Oxfam Australia Board Member and Murdoch academic Dr Jane Hutchison will address the launch of the Oxfam Australia/Make Poverty History initiative at the Alexander Library Theatre, Northbridge at 6pm on Wednesday 4 March 2009.

Dr Hutchison will be joined by international student, Guerlaine Bingwa, who will talk about the impact of
climate change in her home country, Zimbabwe.

In launching the series of short films, Sisters on the Planet, Jane and Guerlaine will be joined by
representatives of community organisations, business and public sectors in a call for all Western Australians to consider how they can act locally to arrest the worsening impacts of climate change at home and overseas.
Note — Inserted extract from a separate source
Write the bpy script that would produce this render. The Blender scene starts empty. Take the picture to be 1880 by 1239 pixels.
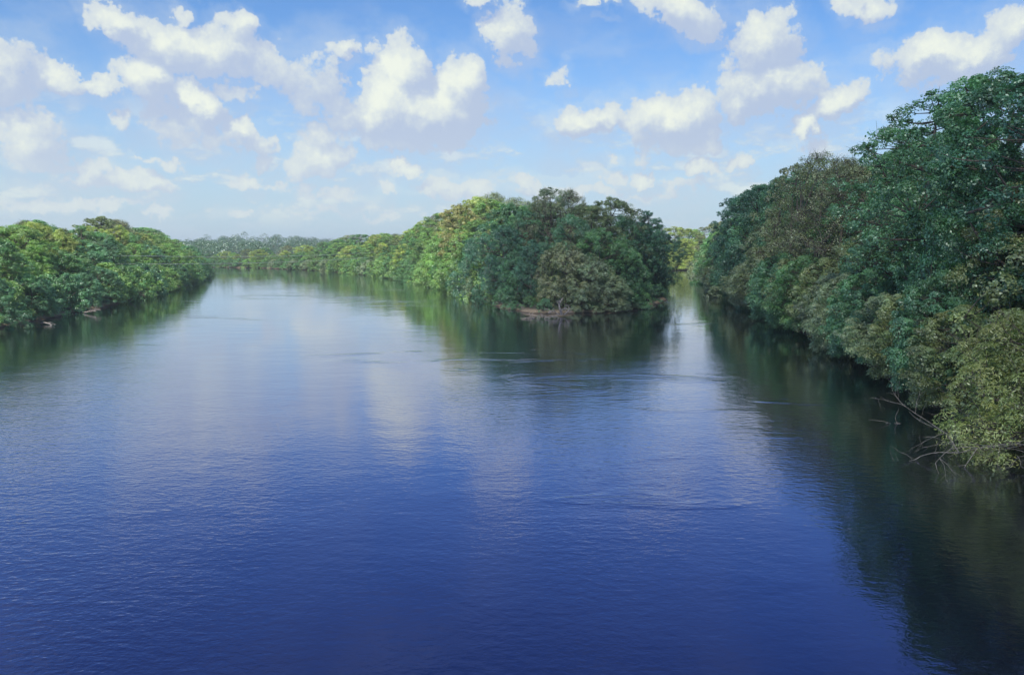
import bpy, math, random
import numpy as np

# ------------------------------------------------------------------ camera, sky, sun, exposure
S = bpy.context.scene
COL = S.collection
F, HOR, CAMZ, CX, CY = 1500.0, 455.0, 12.0, 940.0, 619.5
TH = math.atan((CY - HOR) / F)

cam_d = bpy.data.cameras.new('camera'); cam = bpy.data.objects.new('camera', cam_d); COL.objects.link(cam)
cam.location = (0, 0, CAMZ); cam.rotation_euler = (math.pi / 2 - TH, 0, 0)
cam_d.sensor_width = 36; cam_d.lens = 36 * F / 1880.0; cam_d.clip_start = 0.5; cam_d.clip_end = 20000
S.camera = cam
S.view_settings.view_transform = 'Standard'
try: S.view_settings.look = 'None'
except Exception: pass
S.view_settings.exposure = 0.25; S.view_settings.gamma = 1.0; S.view_settings.use_curve_mapping = False
S.render.engine = 'CYCLES'
S.cycles.use_denoising = True
S.cycles.max_bounces = 8; S.cycles.diffuse_bounces = 4; S.cycles.glossy_bounces = 2
S.cycles.transmission_bounces = 4; S.cycles.transparent_max_bounces = 4; S.cycles.volume_bounces = 0
S.cycles.sample_clamp_indirect = 4.0

SUN_AZ, SUN_EL = math.radians(202), math.radians(48)        # azimuth clockwise from +Y: behind the camera, a little to the left
SUND = np.array([math.sin(SUN_AZ) * math.cos(SUN_EL), math.cos(SUN_AZ) * math.cos(SUN_EL), math.sin(SUN_EL)])
BG = 0.126

def ray(px, py):
    u, v = (px - CX) / F, (py - CY) / F
    d = np.array([u, math.cos(TH) - v * math.sin(TH), -math.sin(TH) - v * math.cos(TH)])
    return d / np.linalg.norm(d)
def azel(px, py):
    d = ray(px, py); return math.atan2(d[0], d[1]), math.asin(d[2])
def ground_at(px, py, z=0.0):
    d = ray(px, py); t = (z - CAMZ) / d[2]; return d[0] * t, d[1] * t
def px_of(x, y): return CX + F * x / max(y * math.cos(TH), 1e-3)

class NT:
    def __init__(s, tree): s.t = tree
    def n(s, typ, **kw):
        nd = s.t.nodes.new(typ)
        for k, v in kw.items(): setattr(nd, k, v)
        return nd
    def put(s, sock, v):
        if hasattr(v, 'links') or isinstance(v, bpy.types.NodeSocket): s.t.links.new(v, sock)
        else: sock.default_value = v
    def math(s, op, a, b=None, c=None, clamp=False):
        nd = s.n('ShaderNodeMath', operation=op, use_clamp=clamp)
        s.put(nd.inputs[0], a)
        if b is not None: s.put(nd.inputs[1], b)
        if c is not None: s.put(nd.inputs[2], c)
        return nd.outputs[0]
    def vmath(s, op, a, b=None, scale=None):
        nd = s.n('ShaderNodeVectorMath', operation=op)
        s.put(nd.inputs[0], a)
        if b is not None: s.put(nd.inputs[1], b)
        if scale is not None: s.put(nd.inputs['Scale'], scale)
        return nd.outputs['Value'] if op in ('DOT_PRODUCT', 'LENGTH') else nd.outputs['Vector']
    def noise(s, vec, scale, detail=2.0, rough=0.5, dist=0.0, col=False):
        nd = s.n('ShaderNodeTexNoise')
        if vec is not None: s.put(nd.inputs['Vector'], vec)
        nd.inputs['Scale'].default_value = scale; nd.inputs['Detail'].default_value = detail
        nd.inputs['Roughness'].default_value = rough; nd.inputs['Distortion'].default_value = dist
        return nd.outputs['Color'] if col else nd.outputs['Fac']
    def rng(s, v, a, b, c=0.0, d=1.0, smooth=True):
        nd = s.n('ShaderNodeMapRange', interpolation_type='SMOOTHSTEP' if smooth else 'LINEAR')
        s.put(nd.inputs[0], v)
        for i, q in enumerate((a, b, c, d)): s.put(nd.inputs[i + 1], q)
        return nd.outputs[0]
    def mix(s, fac, a, b, mode='MIX'):
        nd = s.n('ShaderNodeMix', data_type='RGBA', blend_type=mode)
        s.put(nd.inputs[0], fac); s.put(nd.inputs[6], a); s.put(nd.inputs[7], b)
        return nd.outputs[2]

# clouds of the photograph as ellipses: px, py, half width, half height, rotation (deg), weight
CL = [
 (12,125,52,52,0,1),(100,142,42,20,25,.9),(35,150,60,30,0,.6),
 (215,42,42,22,20,1),(290,80,70,32,10,1),(365,95,90,40,8,1.05),(425,85,60,32,10,.9),(440,48,42,22,15,.9),(338,22,18,16,40,.7),
 (500,125,55,34,35,.8),(545,160,40,50,10,.6),
 (272,148,52,40,0,1.15),(182,166,40,16,0,.9),(367,182,40,28,20,1.15),(430,168,34,15,0,.7),(330,215,60,38,0,.55),(385,245,70,34,0,.55),
 (440,240,34,20,35,.9),(475,268,34,18,30,.8),
 (70,252,48,46,10,.95),(85,300,60,14,0,.6),(216,222,22,20,20,.6),
 (160,313,32,24,0,.95),(140,327,36,8,0,.6),(265,291,26,7,0,.7),(250,332,60,20,5,.95),(318,297,22,11,0,.6),
 (745,140,42,62,0,1.5),(705,190,50,52,0,1.3),(842,165,56,56,0,1.45),(778,200,122,50,0,1.5),(765,250,115,26,0,.7),(900,215,22,20,0,.45),
 (590,150,42,52,0,.8),(640,205,74,34,10,.7),(570,200,40,30,0,.6),
 (634,91,36,18,8,.85),(699,91,18,14,-30,.65),
 (600,300,64,30,-8,.85),(605,255,34,20,0,.6),(560,345,50,10,0,.4),
 (455,330,38,13,5,.75),(497,301,18,10,0,.6),(751,310,24,12,0,.85),(700,346,24,14,0,.6),
 (150,380,88,10,-4,.75),(60,378,40,10,0,.6),(432,391,32,10,0,.8),(290,390,26,8,0,.5),(800,345,44,20,0,.65),(862,345,56,22,0,.75),
 (620,362,60,12,0,.5),(560,388,70,9,0,.4),(970,336,44,14,5,.8),(1000,350,80,14,0,.6),(720,392,80,8,0,.35),
 (928,65,40,50,-8,1.0),(882,4,32,14,0,.8),(1100,0,40,8,0,.7),(1258,22,78,34,22,1.1),(1300,48,30,22,30,.8),(1590,6,44,18,15,.8),
 (1395,80,62,42,0,1.05),(1412,165,86,44,0,1.1),(1370,185,44,30,0,.9),(1390,115,60,20,0,.8),
 (1018,140,20,13,0,.6),(1070,224,64,28,0,1.0),(1120,205,24,14,-20,.6),
 (1236,215,86,42,-6,1.2),(1300,250,20,26,30,.8),(1232,262,62,28,0,.7),
 (1478,228,26,20,-30,1.1),(1535,190,46,28,-12,1.0),(1500,260,40,26,0,.45),
 (1700,112,60,30,-8,1.1),(1790,105,80,36,-14,1.1),(1865,50,46,38,-25,.9),(1690,145,60,22,0,.6),(1625,112,26,18,0,.4),
 (1288,312,42,16,-12,.85),(1345,295,24,14,0,.75),(1186,328,24,14,0,1.0),(1182,290,20,12,20,.6),(1265,345,50,14,0,.6),(1130,325,30,12,0,.6),(1100,350,80,14,0,.5),
 (1200,365,90,10,0,.45),(1127,285,14,8,0,.45),(30,340,24,8,0,.35),
]
CGX, CGY = 1.20, 1.22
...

The films capture the inspiring stories of women who are tackling climate change head-on, from spearheading community efforts to adapt and prepare for flooding in Bangladesh, to finding a new homeland for the families of Papua New Guinea’s Carteret Islands which are being swamped by rising sea levels.

Oxfam Australia Community Campaigns Coordinator Jael Johnson said climate change hit women in developing countries hardest as it exacerbated already existing social inequalities.

“Women often grow the family’s food, fetch fuel and water, and bring up the children. So when clean water becomes harder to find during a drought, crops are destroyed by floods, or children become sick as a result of dirty water or lack of food – women are hit hardest and they have to find solutions,” Ms Johnson said.

She also said there was compelling evidence that women were harder hit by natural disasters, which were increasing with climate change: “In the 1991 cyclone disaster in Bangladesh, the death rate was almost five times as high for women as for men. This was because warning information was transmitted to men by men in public spaces. As many women are not allowed to leave the house without a male relative, they perished waiting for their relatives to return home and take them to a safe place.”

One of the short films tells the inspiring story of Ursula Rakova from Papua New Guinea’s Carteret Islands, who is leading the people in her community in the forced relocation from their island home because of rising sea levels.

“The problems of climate change often seem too large to address. It threatens to increase the number of disasters in Australia, worsen the health of our indigenous communities, and engulf entire Pacific nations through rising sea levels,” Ms Johnson said.

“What’s inspiring about these women in the films is the amazing changes they have been able to initiate, often with limited resources,” she said. “It makes you wonder: if women from Papua New Guinea can inspire such change, what can we achieve, with the technology and networks that we have at our fingertips?”